Amo… chi non pretende l’utile con autorità.
Amo… chi si rende utile alla comunità.


Finisce qui, per il momento, l’ultima e bella fatica del curatore di questa rubrica, Vincenzo Campobasso. Eppure non può concludersi così. Il motivo lo ha sfiorato proprio lui, il curatore, quando scrive: “…in tre nutrite pagine di note autobiografiche”. Pagine che abbiamo letto con crescente commozione man mano che entravamo in un mondo a noi lontano ma sempre più vicino dopo ogni parola, ogni frase, ciascuna confessione. Mondo che ci ha dato i brividi per la lotta esistenziale che risaltava da ogni periodo, ciascuna delle fasi che venivano dipanate con tanta semplicità e modestia, senza rabbia, senza sentimenti di rivalsa, e con tanta, tantissima umiltà, discrezione, rispetto per tutto e tutti.

L’autobiografia scritta da Antonio Monte ci ha impressionato a tal punto che abbiamo deciso di renderla pubblica quanto prima, perché non può rimanere secretata negli effimeri ‘pin’ di una tastiera informatica. Ha bisogno di maggiori spazi, di gente che la legga, l’approfondisca, la “rifletta”, la faccia sua. Più semplicemente: la conosca. Per la forza caratteriale che scaturisce da ogni rigo, la caparbietà di non arrendersi, mai, la volontà di non farsi schiacciare dalle avversità, la magmatica anima che si rialza a ogni ‘scoppola’ della vita.

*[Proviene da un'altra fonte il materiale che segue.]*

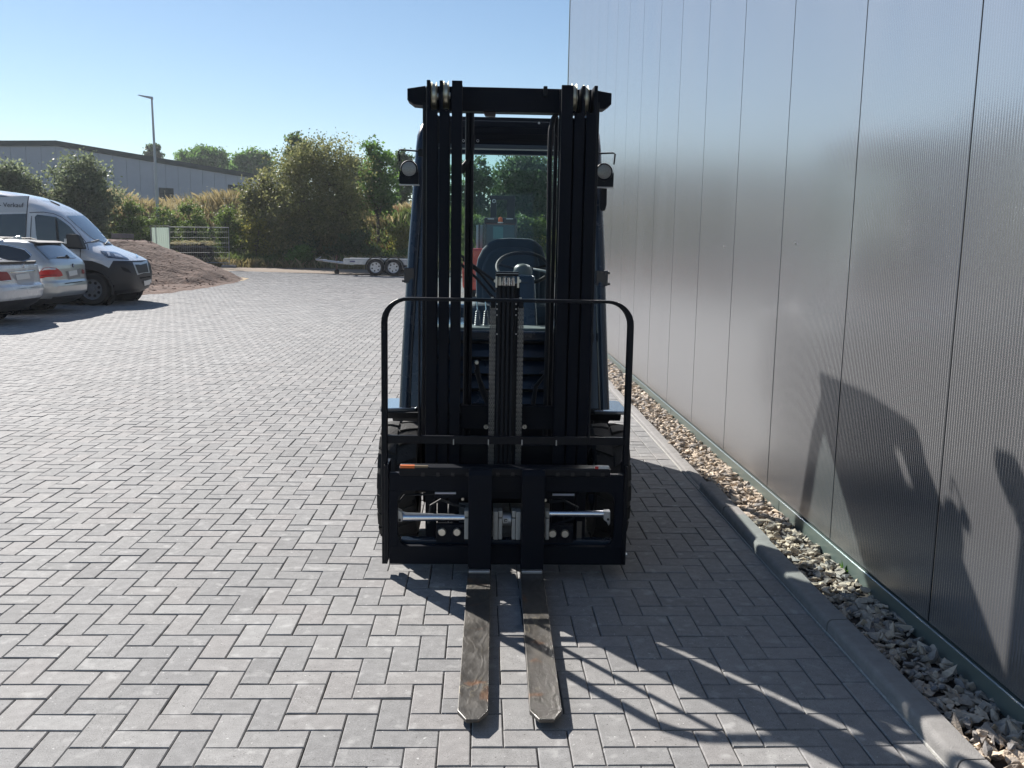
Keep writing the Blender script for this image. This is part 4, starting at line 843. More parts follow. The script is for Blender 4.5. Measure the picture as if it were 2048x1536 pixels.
for i, (a, c, py0, py1, Yd, kd, lb) in enumerate(((215, 300, 402, 485, 44.2, 'broom', 'feathery green broom bush just left of the street lamp pole'),
        (292, 360, 415, 490, 43.6, 'broom', 'green broom bush behind the left mesh fence by the lamp pole'),
        (350, 425, 408, 500, 44.4, 'broom', 'green bramble bush behind the middle of the mesh fence'),
        (415, 492, 412, 520, 43.8, 'broom', 'green bramble bush behind the right end of the mesh fence'),
        (560, 660, 455, 527, 42.9, 'dark', 'low dark bush under the left half of the big willow bush'),
        (650, 760, 462, 522, 42.8, 'dark', 'low dark bush under the right half of the big willow bush'),
        (776, 832, 448, 505, 43.4, 'yellow', 'yellow-green shrub on the bank just left of the forklift cab'),
        (1030, 1100, 432, 490, 45, 'broom', 'bright green shrub seen through the mast, right of the red truck'),
        (925, 975, 425, 500, 45.5, 'broom', 'light green shrub seen through the mast, left of the red truck'),
        (1085, 1180, 455, 510, 44, 'yellow', 'yellowish shrub hidden in part by the right mast channels'),
        (915, 1000, 435, 505, 45.2, 'dark', 'dark bramble thicket behind the red truck mast'),
        (990, 1075, 430, 505, 45.0, 'dark', 'dark bramble thicket right of the red truck roof, seen through the mast'),
        (575, 625, 495, 527, 41.6, 'fresh', 'small fresh green shrub at the verge left of the trailer drawbar'))):
    tree('low_bush', lb, 'bush', a, c, py0, py1, Yd, kd, 40 + i, 6, 1., .06, group=BG, trunk=(i < 4))
# grass and tall weeds on the bank and the verge
def blades(name, label, m, xr, yr, n_, hr, wd, seed, tonef=None, lean=.35, cond=None):
    r = np.random.default_rng(seed); x_ = r.uniform(*xr, n_); y_ = r.uniform(*yr, n_)
    k = vnoise(x_, y_, 1.7, seed) + .35 * r.random(n_) > .55
    if cond is not None: k &= cond(x_, y_)
    x_, y_ = x_[k], y_[k]; n_ = len(x_); h = r.uniform(*hr, n_) * (.6 + .8 * vnoise(x_, y_, 2.6, seed + 1)); ang = r.uniform(0, 6.28, n_); z_ = terr(x_, y_) - .03
    dx, dy = np.cos(ang) * wd * r.uniform(.6, 1.6, n_), np.sin(ang) * wd * r.uniform(.6, 1.6, n_); lx, ly = r.normal(0, lean, n_) * h, r.normal(0, lean, n_) * h
    P0 = np.stack([x_ - dx, y_ - dy, z_], -1); P1 = np.stack([x_ + dx, y_ + dy, z_], -1); P2 = np.stack([x_ + dx * .8 + lx * .4, y_ + dy * .8 + ly * .4, z_ + h * .6], -1); P3 = np.stack([x_ + lx, y_ + ly, z_ + h], -1)
    V = np.stack([P0, P1, P2, P3], 1).reshape(-1, 3)
    tn = np.clip(.6 * vnoise(x_, y_, 3.1, seed + 2) + .4 * r.random(n_), 0, 1)
    o = np_mesh(name, V, np.arange(n_ * 4).reshape(-1, 4), m, None, tn, 'stuff'); o['label'] = label; return o
dry = leaf_mat('dry_grass', [(.13, .14, .05), (.24, .20, .09), (.37, .30, .16), (.50, .43, .27)], .45)
grn = leaf_mat('green_weeds', [(.055, .085, .022), (.09, .13, .035), (.14, .175, .05), (.24, .23, .09)], .5)
red = leaf_mat('reddish_weeds', [(.10, .065, .025), (.18, .095, .045), (.26, .15, .08), (.32, .24, .13)], .35)
blades('dry_grass', 'tall dry straw coloured grass along the top of the bank', dry, (-34, -3), (46.4, 53), 62000, (.5, 1.25), .030, 21)
blades('green_weeds', 'green weeds covering the slope of the bank', grn, (-34, 9), (42.3, 48), 46000, (.25, .75), .035, 22)
blades('reddish_weeds', 'reddish dry weeds on the bank left of the forklift', red, (-7.5, -2.4), (43.6, 49), 9000, (.3, .8), .03, 23)
blades('verge_grass', 'pale tufts of grass on the verge behind the trailer', dry, (-22, 8), (40.6, 42.9), 16000, (.12, .6), .022, 24, lean=.5)
blades('verge_weeds', 'green weeds at the foot of the bank', grn, (-22, 8), (41.2, 43.4), 11000, (.15, .8), .025, 25, lean=.4)
# white flower heads of the tall weeds
m = MB(); r = np.random.default_rng(5)
for k in range(170):
    x_, y_ = r.uniform(-24, -10), r.uniform(46.8, 49); z_ = float(terr(x_, y_)) + r.uniform(.7, 1.5); s_ = r.uniform(.025, .055)
    m.tube([(x_, y_, z_ - .6), (x_, y_, z_)], .006, 3, cap=False); m.lathe([(0, .0001), (.012, s_ * .7), (.02, s_), (.03, s_ * .5), (.032, .0001)], (x_, y_, z_), 'z', 6)
o = m.build('flower_umbels', mat('flower_white', (.62, .60, .50), .8), kind='stuff'); o['label'] = 'pale flower umbels on tall stems along the bank top'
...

E con la biografia, accompagneremo una lirica dello stesso autore estrapolata dal pensiero, che qui non appare, vergato in coda alla poesia di questa puntata.

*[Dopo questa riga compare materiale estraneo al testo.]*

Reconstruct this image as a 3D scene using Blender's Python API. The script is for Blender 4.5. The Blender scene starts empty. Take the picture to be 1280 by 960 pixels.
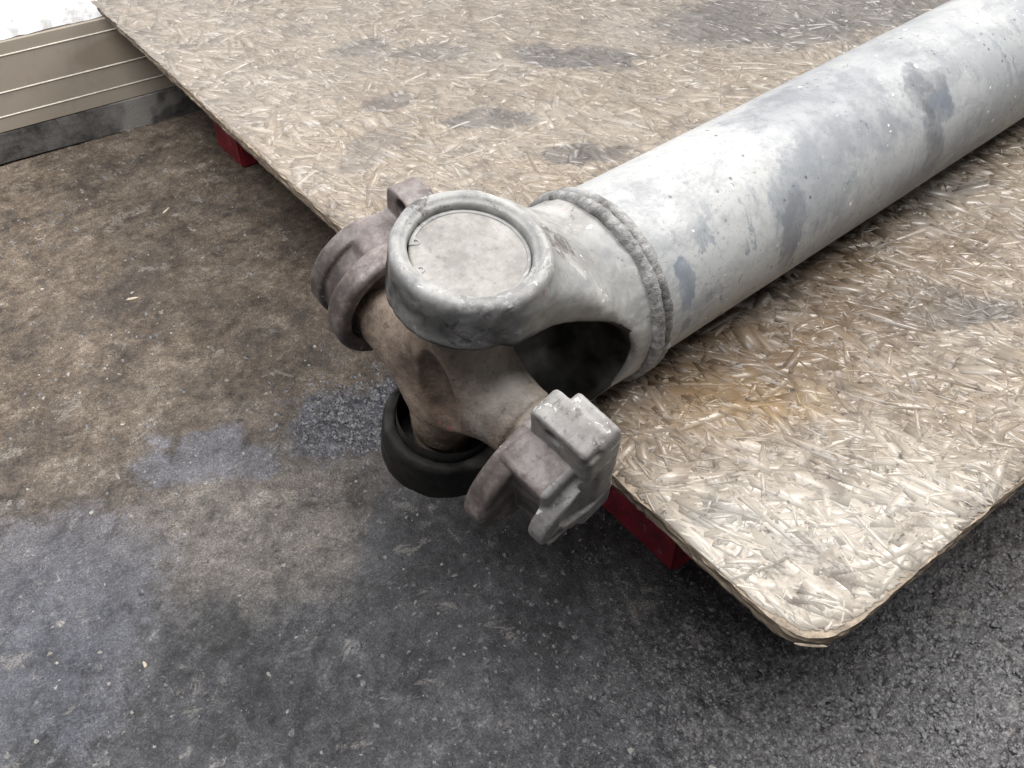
import bpy, math, random
import numpy as np
from mathutils import Vector, Matrix
R = math.radians
rng = np.random.default_rng(7)
random.seed(7)
sc = bpy.context.scene
C = sc.collection

# ------------------------------------------------------------------ camera, world, lamps, exposure
ZB = 0.18                                   # height of the board's upper face
cam_d = bpy.data.cameras.new('camera')
cam = bpy.data.objects.new('camera', cam_d)
C.objects.link(cam)
TH = R(40.995)
PITCH = math.atan2(1154, 1178)
cam.location = (0, 0, 0.4711 + ZB)
cam.rotation_euler = (math.pi / 2 - PITCH, 0, -TH)
cam_d.sensor_width = 36
cam_d.lens = 1178 / 1280 * 36
cam_d.clip_start = 0.01
cam_d.clip_end = 200
sc.camera = cam

w = bpy.data.worlds.new('World')
sc.world = w
w.use_nodes = True
bg = w.node_tree.nodes['Background']
bg.inputs[0].default_value = (0.93, 0.96, 1.0, 1)
bg.inputs[1].default_value = 0.16

def area(name, loc, target, sx, sy, power, col=(1, 1, 1), spread=180):
    d = bpy.data.lights.new(name, 'AREA')
    d.shape = 'RECTANGLE'; d.size = sx; d.size_y = sy; d.energy = power; d.color = col
    o = bpy.data.objects.new(name, d); C.objects.link(o)
    o.location = loc
    d.spread = R(spread)
    o.rotation_euler = (Vector(target) - Vector(loc)).to_track_quat('-Z', 'Y').to_euler()
    return o
area('workshop_door_light', (2.3, 0.25, 2.75), (0.35, 0.3, 0.1), 2.4, 1.2, 176, (1.0, 0.985, 0.96))
area('overhead_fill', (-0.35, 0.40, 2.1), (0.10, 0.60, 0.1), 1.5, 1.0, 48, (0.98, 0.99, 1.0))  # added fill from above, lifts the ear fronts and spider
area('wall_fill', (0.0, 0.50, 0.95), (0.22, 1.24, 0.12), 0.5, 0.3, 1.7, (0.97, 0.98, 1.0), 75)  # unseen lamp hung in mid-air, added to brighten the wall
sc.cycles.use_denoising = True
sc.cycles.denoising_prefilter = 'NONE'
sc.cycles.sample_clamp_indirect = 4.0
sc.view_settings.view_transform = 'Standard'
sc.view_settings.look = 'None'
sc.view_settings.exposure = 0.12
sc.view_settings.gamma = 1.0
sc.view_settings.use_curve_mapping = False

# ------------------------------------------------------------------ node helper
class Mat:
    def __init__(s, name):
        s.m = bpy.data.materials.new(name); s.m.use_nodes = True
        s.t = s.m.node_tree; s.n = s.t.nodes; s.l = s.t.links
        s.b = s.n['Principled BSDF']
        s.co = s.n.new('ShaderNodeTexCoord').outputs['Object']
    def put(s, sock, v):
        if v is None: return
        if hasattr(v, 'is_output'): s.l.new(v, sock)
        elif isinstance(v, (tuple, list)) and len(v) == 3 and sock.type == 'RGBA': sock.default_value = (*v, 1)
        else: sock.default_value = v
    def noise(s, scale, detail=5, rough=0.6, vec=None, dist=0.0, col=False):
        n = s.n.new('ShaderNodeTexNoise')
        s.put(n.inputs['Vector'], vec or s.co)
        n.inputs['Scale'].default_value = scale; n.inputs['Detail'].default_value = detail
        n.inputs['Roughness'].default_value = rough; n.inputs['Distortion'].default_value = dist
        return n.outputs['Color' if col else 'Fac']
    def voro(s, scale, vec=None, out='Distance', feature='F1', rand=1.0):
        n = s.n.new('ShaderNodeTexVoronoi'); n.feature = feature
        s.put(n.inputs['Vector'], vec or s.co); n.inputs['Scale'].default_value = scale
        n.inputs['Randomness'].default_value = rand
        return n.outputs[out]
    def mapping(s, vec=None, loc=(0, 0, 0), rot=(0, 0, 0), scale=(1, 1, 1), typ='POINT'):
        n = s.n.new('ShaderNodeMapping'); n.vector_type = typ
        s.put(n.inputs['Vector'], vec or s.co)
        n.inputs['Location'].default_value = loc; n.inputs['Rotation'].default_value = rot
        n.inputs['Scale'].default_value = scale
        return n.outputs[0]
    def step(s, v, a, b, lo=0.0, hi=1.0):
        n = s.n.new('ShaderNodeMapRange'); n.interpolation_type = 'SMOOTHSTEP'
        s.put(n.inputs['Value'], v)
        n.inputs['From Min'].default_value = a; n.inputs['From Max'].default_value = b
        n.inputs['To Min'].default_value = lo; n.inputs['To Max'].default_value = hi
        return n.outputs[0]
    def math(s, op, a, b=0.0, clamp=False):
        n = s.n.new('ShaderNodeMath'); n.operation = op; n.use_clamp = clamp
        s.put(n.inputs[0], a); s.put(n.inputs[1], b)
        return n.outputs[0]
    def vmath(s, op, a, b=(0, 0, 0)):
        n = s.n.new('ShaderNodeVectorMath'); n.operation = op
        s.put(n.inputs[0], a); s.put(n.inputs[1], b)
        return n.outputs['Value' if op in ('LENGTH', 'DOT_PRODUCT') else 'Vector']
    def mix(s, f, a, b, mode='MIX'):
        n = s.n.new('ShaderNodeMix'); n.data_type = 'RGBA'; n.blend_type = mode; n.clamp_factor = True
        s.put(n.inputs[0], f); s.put(n.inputs[6], a); s.put(n.inputs[7], b)
        return n.outputs[2]
    def ramp(s, f, stops):
        n = s.n.new('ShaderNodeValToRGB'); e = n.color_ramp.elements
        while len(e) < len(stops): e.new(0.5)
        for i, (p, c) in enumerate(stops):
            e[i].position = p; e[i].color = (*c, 1)
        s.put(n.inputs[0], f)
        return n.outputs[0]
    def warp(s, scale, amt, vec=None):
        d = s.vmath('SUBTRACT', s.noise(scale, 4, 0.65, vec, col=True), (0.5, 0.5, 0.5))
        n = s.n.new('ShaderNodeVectorMath'); n.operation = 'SCALE'
        s.put(n.inputs[0], d); n.inputs['Scale'].default_value = amt
        return s.vmath('ADD', vec or s.co, n.outputs[0])
    def blob(s, vec, loc, rad, rot=(0, 0, 0), soft=0.6):
        q = s.mapping(vec, loc, rot, rad, 'TEXTURE')
        return s.step(s.vmath('LENGTH', q), 1.0 + soft * 0.5, 1.0 - soft * 0.5)
    def attr(s, name, out='Color'):
        n = s.n.new('ShaderNodeAttribute'); n.attribute_name = name
        return n.outputs[out]
    def bump(s, h, strength, dist, normal=None):
        n = s.n.new('ShaderNodeBump'); n.inputs['Strength'].default_value = strength
        n.inputs['Distance'].default_value = dist
        s.put(n.inputs['Height'], h); s.put(n.inputs['Normal'], normal)
        return n.outputs[0]
    def out(s, col, rough, normal=None, metal=0.0, spec=None):
        s.put(s.b.inputs['Base Color'], col); s.put(s.b.inputs['Roughness'], rough)
        s.put(s.b.inputs['Metallic'], metal); s.put(s.b.inputs['Normal'], normal)
        if spec is not None: s.put(s.b.inputs['Specular IOR Level'], spec)
        return s.m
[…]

E’ il solo, dimesso, omaggio che ci sentiamo di fare a un Uomo - e alla sua umanità - per cui gli aggettivi ridondanti pletorici barocchi che si potrebbero utilizzare, risulterebbero retorici, semplicemente perché non riuscirebbero mai a raffigurarlo appieno. Un ‘self-made-man’ di altro pianeta che, nel corso della appassionante lettura, abbiamo istintivamente avvicinato ai protagonisti di quelle fantastiche, quasi inimmaginabili storie americane dove un modesto distributore di giornali diventa proprietario di un impero editoriale. E se il suo poetare può non soddisfare il palato fine di qualche estimatore del settore, la sua parabola umana è al di sopra di ogni critica e valutazione.